------ Input for this task

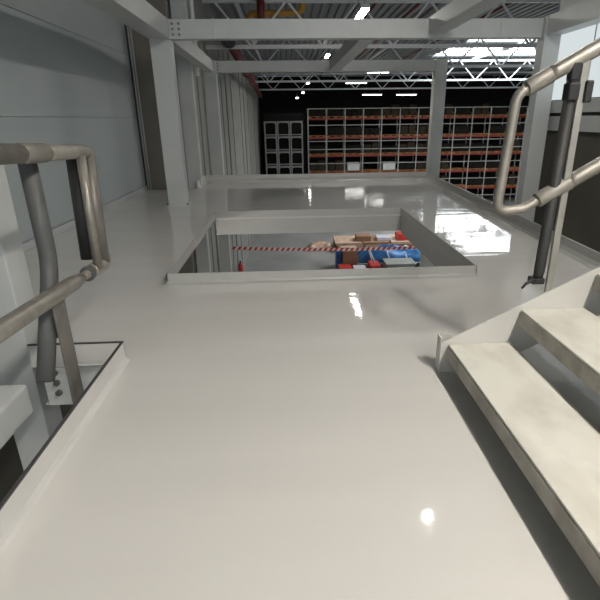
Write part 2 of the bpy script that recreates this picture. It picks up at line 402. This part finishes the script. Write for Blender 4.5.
def beam_x(y, x0, x1, z0, z1, joints, label, th=.20, stub=None):
    t = thing('cross_beam', ((x0 + x1) / 2, y, z0), label, 'beam')
    MB().box(x0, x1, y, y + th, z0, z1, .005).build('beam_section', M_steel, t)
    for j in joints: MB().box(j - .012, j + .012, y - .015, y - .0005, z0 - .004, z1 + .004).build('joint_plate', M_steel, t)
    return t
t = beam_x(8.95, -1.80, 4.20, 2.60, 2.875, (-1.10, 1.22, 3.52), 'white front cross beam spanning the platform from column to column')
for k in range(2):
    for z in (2.66, 2.735, 2.81):
        MB().tube([(-1.74 + .10 * k, 8.949, z), (-1.74 + .10 * k, 8.925, z)], .02, 6).build('bolt', M_bolt, t)
t = beam_x(12.58, -1.57, 3.48, 2.415, 2.645, (-1.02, 2.95), 'white rear cross beam on the two far corner columns')
for z in (2.47, 2.53, 2.59):
    MB().tube([(-1.52, 12.579, z), (-1.52, 12.56, z)], .02, 6).build('bolt', M_bolt, t)
simple('side_beam', MB().box(-2.12, -1.80, -1.5, 8.94, 2.60, 2.88, .006), M_steel, 'white side beam running toward the viewer at upper left', 'beam')
t_sb = MB(); t_sb.hexa([(-2.0, 9.23, 2.60), (-1.80, 9.23, 2.60), (-1.62, 12.54, 2.42), (-1.82, 12.54, 2.42)], [(-2.0, 9.23, 2.875), (-1.80, 9.23, 2.875), (-1.62, 12.54, 2.65), (-1.82, 12.54, 2.65)])
simple('side_beam', t_sb, M_steel, 'short white beam joining the two left columns', 'beam')
t_sb = MB(); t_sb.hexa([(1.22, 9.16, 2.58), (1.46, 9.16, 2.58), (1.26, 12.57, 2.42), (1.02, 12.57, 2.42)], [(1.22, 9.16, 2.80), (1.46, 9.16, 2.80), (1.26, 12.57, 2.64), (1.02, 12.57, 2.64)])
simple('tie_beam', t_sb, M_steel, 'white beam joining front and rear cross beams near the middle', 'beam')
simple('tie_beam', MB().box(2.32, 2.60, 5.6, 8.94, 2.66, 2.89, .006), M_steel, 'white beam running overhead toward the viewer right of the middle', 'beam')
tb = [o for o in S.objects if o.name.startswith('tie_beam')][-1]
MB().tube([(2.46, 5.8, 2.892), (2.46, 5.8, 4.748)], .012, 8).build('hanger_rod', M_bolt, tb)
simple('side_beam', MB().box(4.22, 4.48, 2.5, 8.84, 2.62, 2.90, .006), M_steel, 'grey side beam above the daylit panels at upper right', 'beam')
simple('stair_beam', MB().box(-1.62, -1.35, .3, 2.28, .006, .17, .012), M_steel, 'white box beam ending in the left stair opening', 'beam')

# ------------------------------------------------------------------ stairs on the right
SY = 2.551
st = thing('steel_staircase', (1.2, SY, 0), 'off-white open-riser steel staircase rising to the right', 'staircase')
def step(i):
    x0 = .893 + .400 * i; z = .182 + .200 * i
    tr = MB(); tr.box(x0, x0 + .365, -.5, SY - .002, z - .012, z, .003)
    o = tr.build('tread', M_tread, st)
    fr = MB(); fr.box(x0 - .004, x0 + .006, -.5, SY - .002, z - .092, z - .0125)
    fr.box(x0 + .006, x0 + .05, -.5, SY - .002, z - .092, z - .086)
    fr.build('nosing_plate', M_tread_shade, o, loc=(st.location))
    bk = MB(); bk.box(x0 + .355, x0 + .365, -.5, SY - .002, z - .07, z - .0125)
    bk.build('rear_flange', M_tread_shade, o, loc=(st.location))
for i in range(9): step(i)
poly = [(.850, .0), (.850, .185), (.868, .197), (4.48, 2.014), (4.48, 1.69), (1.10, .0)]
MB().prism(poly, 'y', SY, SY + .010).build('stringer', M_string, st)
MB().prism(poly, 'y', -.512, -.502).build('stringer', M_string, st)
fb = MB(); fb.box(.850, .858, SY + .01, SY + .075, 0, .215); fb.box(.858, .93, SY + .068, SY + .075, 0, .215)
fb.build('foot_bracket', M_string, st)

# right handrail on the far stringer
hr = thing('handrail', (1.4, SY + .04, .46), 'grey tubular handrail with looped end beside the right staircase', 'handrail')
HYR = SY + .035
P = lambda x, z, y=HYR: (x, y, z)
RT = .026
loop = fillet([P(2.6, 2.300), P(1.140, 1.508), P(1.098, 1.000), P(1.165, .945), P(1.240, .95), P(2.6, 1.740)], .075)
loop = fillet([P(2.6, 2.300), P(1.130, 1.500), P(1.096, .930), P(1.235, .942), P(2.6, 1.740)], .075)
MB().tube(loop, RT).build('rail_tube', M_tube, hr)
def sleeve(p, q, r, m=M_sleeve, parent=hr, n=18):
    b = MB(); p, q = V(p), V(q); d = (q - p)
    b.tube([p, p + d * .002, p + d * .02, p + d * .98, p + d * .998, q], [r * .72, r * .97, r, r, r * .97, r * .72], n)
    return b.build('sleeve', m, parent)
sleeve(P(1.175, 1.527), P(1.285, 1.588), .040)
sleeve(P(1.286, 1.5885), P(2.6, 2.300), .037, M_tube)
sleeve(P(1.310, .986), P(1.470, 1.079), .040)
sleeve(P(1.471, 1.0797), P(2.6, 1.740), .037, M_tube)
MB().box(1.425, 1.462, SY + .012, SY + .032, .47, 1.66, .004).build('post', M_barl, hr)
MB().tube([(1.376, SY + .03, .55), (1.380, SY + .03, .60), (1.398, SY + .03, 1.60)], [.026, .029, .029], 14).build('foam_strip', M_foamd, hr)
cl = MB(); cl.box(1.365, 1.42, SY - .012, SY + .055, 1.47, 1.55, .008); cl.box(1.452, 1.490, SY - .004, SY + .045, 1.46, 1.56, .008); cl.box(1.37, 1.415, SY - .002, SY + .05, 1.56, 1.64, .006)
cl.build('clip', M_black, hr)
tie = MB(); tie.box(1.335, 1.405, SY - .005, SY + .065, .528, .562, .006)
tie.tube([(1.345, SY - .004, .555), (1.32, SY - .02, .560), (1.285, SY - .03, .545), (1.262, SY - .035, .520)], [.012, .010, .008, .006], 8)
tie.build('cable_tie', M_black, hr)

# left handrail
hl = thing('handrail', (-1.15, 2.4, -.2), 'dark grey tubular handrail with square end at the left stair opening', 'handrail')
LXR = -1.15
Q = lambda y, z, x=LXR: (x, y, z)
top = fillet([Q(1.0, 1.335), Q(2.36, 1.272), Q(3.00, 1.240), Q(3.02, 1.05)], .06)
MB().tube([Q(.9, 1.340), Q(2.34, 1.274)], .041).build('rail_tube', M_tube, hl)
sleeve(Q(2.30, 1.2755), Q(2.52, 1.265), .044, M_sleeve, hl)
MB().tube(fillet([Q(2.54, 1.264), Q(3.055, 1.243), Q(3.045, 1.10)], .05), .038).build('elbow', M_sleeve, hl)
MB().tube([Q(2.50, 1.266), Q(2.58, 1.262)], .030).build('rail_joint', M_tube, hl)
MB().tube([Q(3.052, 1.23), Q(3.005, .60)], .041).build('end_tube', M_bar, hl)
MB().tube([Q(2.875, 1.23, LXR + .03), Q(2.845, .61, LXR + .03)], .025).build('end_tube', M_tube, hl)
MB().tube([Q(2.985, 1.22, LXR - .05), Q(2.935, .64, LXR - .05)], .045).build('foam_strip', M_foamd, hl)  # dark tube added behind to blacken the gap between the end tubes
MB().tube(fillet([Q(3.035, .640), Q(3.02, .585), Q(2.80, .597)], .04), .040).build('elbow', M_tube, hl)
MB().tube([Q(2.92, .592), Q(2.68, .602)], .024).build('rail_joint', M_tube, hl)
MB().tube([Q(2.77, .598), Q(2.75, .599)], [.043, .043]).build('collar', M_foam, hl)
MB().tube([Q(2.66, .603), Q(2.60, .606), Q(2.55, .608), Q(.9, .680)], [.026, .034, .041, .041]).build('rail_tube', M_tube, hl)
MB().tube(fillet([Q(2.50, 1.240, LXR - .075), Q(2.53, .72, LXR - .085), Q(2.21, .215, LXR - .07)], .35, 12), .042).build('foam_tube', M_foam, hl)
MB().box(LXR - .015, LXR, 2.31, 2.43, -.28, .60, .003).build('post', M_bar, hl)
MB().box(LXR + .001, LXR + .083, 2.30, 2.44, -.27, -.15, .003).build('fixing_plate', M_steel, hl)

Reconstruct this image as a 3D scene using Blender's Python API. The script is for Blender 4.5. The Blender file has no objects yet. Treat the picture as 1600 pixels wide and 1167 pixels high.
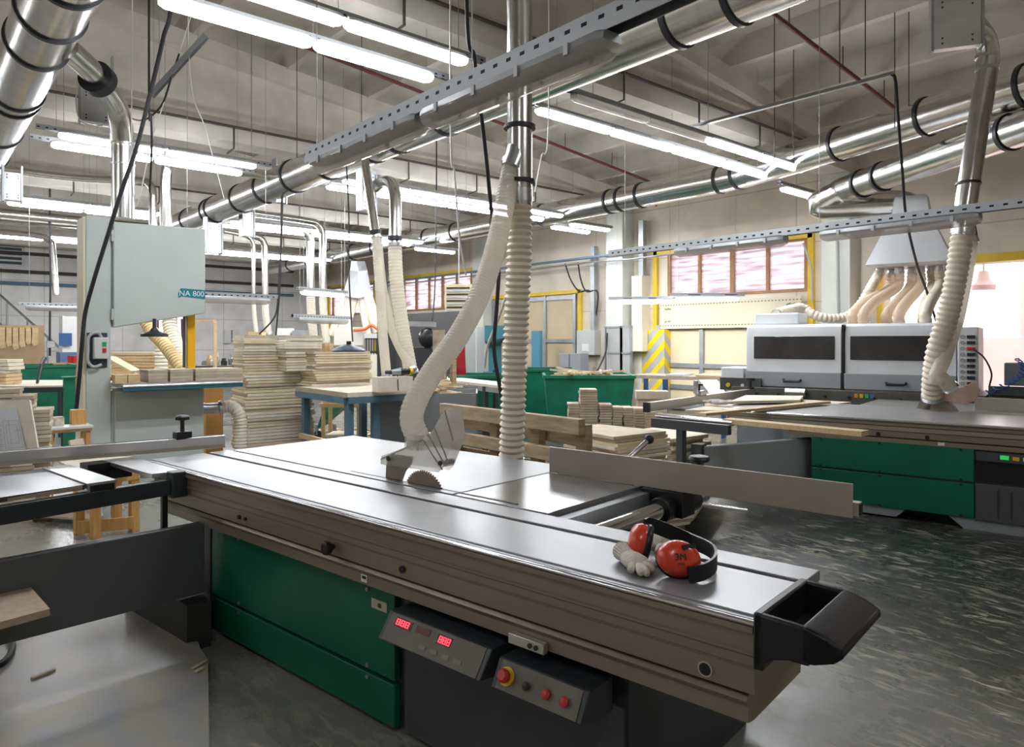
import bpy, bmesh, math, random
from mathutils import Vector as V, Matrix
random.seed(7)
S = bpy.context.scene
COL = S.collection

# ------------------------------------------------------------------ camera, world, exposure
FPX, CZ, YAW = 1105.0, 1.61, math.radians(40.7)          # focal length in px of the 1600 px wide frame
cd = bpy.data.cameras.new('camera'); cam = bpy.data.objects.new('camera', cd); COL.objects.link(cam)
cd.sensor_width = 36; cd.lens = FPX / 1600 * 36; cd.shift_y = -50.5 / 1600; cd.clip_start = .05; cd.clip_end = 200
cam.location = (0, 0, CZ); cam.rotation_euler = (math.pi / 2, 0, -YAW)
S.camera = cam
S.view_settings.view_transform = 'Standard'; S.view_settings.look = 'None'
S.view_settings.gamma = 1; S.view_settings.use_curve_mapping = False
S.view_settings.exposure = 0.9
LAMP = 29.0                                                # emission of the fluorescent diffusers
w = bpy.data.worlds.new('daylight'); S.world = w; w.use_nodes = True
bg = w.node_tree.nodes['Background']; bg.inputs[0].default_value = (1, .93, .95, 1); bg.inputs[1].default_value = 1.7
S.cycles.max_bounces = 8; S.cycles.transparent_max_bounces = 16; S.cycles.caustics_reflective = False; S.cycles.caustics_refractive = False
S.cycles.sample_clamp_indirect = 6

# ------------------------------------------------------------------ photo ray -> point in the place
FW = V((math.sin(YAW), math.cos(YAW), 0)); RT = V((math.cos(YAW), -math.sin(YAW), 0)); C0 = V((0, 0, CZ))
def ray(x, y): return FW + RT * ((x - 800) / FPX) + V((0, 0, (533 - y) / FPX))
def aT(x, y, t): return C0 + ray(x, y) * t
def aZ(x, y, z): r = ray(x, y); return C0 + r * ((z - CZ) / r.z)
def aX(x, y, X): r = ray(x, y); return C0 + r * (X / r.x)
def aY(x, y, Y): r = ray(x, y); return C0 + r * (Y / r.y)
def depth(p): return (V(p) - C0).dot(FW)
def frame(o, ang, z=None):
    """local axes turned ang degrees left of +Y: x = along to the right, y = away, z = up"""
    return Matrix.Translation(V(o)) @ Matrix.Rotation(math.radians(ang), 4, 'Z')
UP = V((0, 0, 1))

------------

**Stated problem**. From the records above, copy exactly the stretch from the line holding "Reconstruct this image" through the line holding "COL = S.collection", both ends included, without the pictures.

**Output for this task**.
Reconstruct this image as a 3D scene using Blender's Python API. The script is for Blender 4.5. The Blender file has no objects yet. Treat the picture as 1600 pixels wide and 1167 pixels high.
import bpy, bmesh, math, random
from mathutils import Vector as V, Matrix
random.seed(7)
S = bpy.context.scene
COL = S.collection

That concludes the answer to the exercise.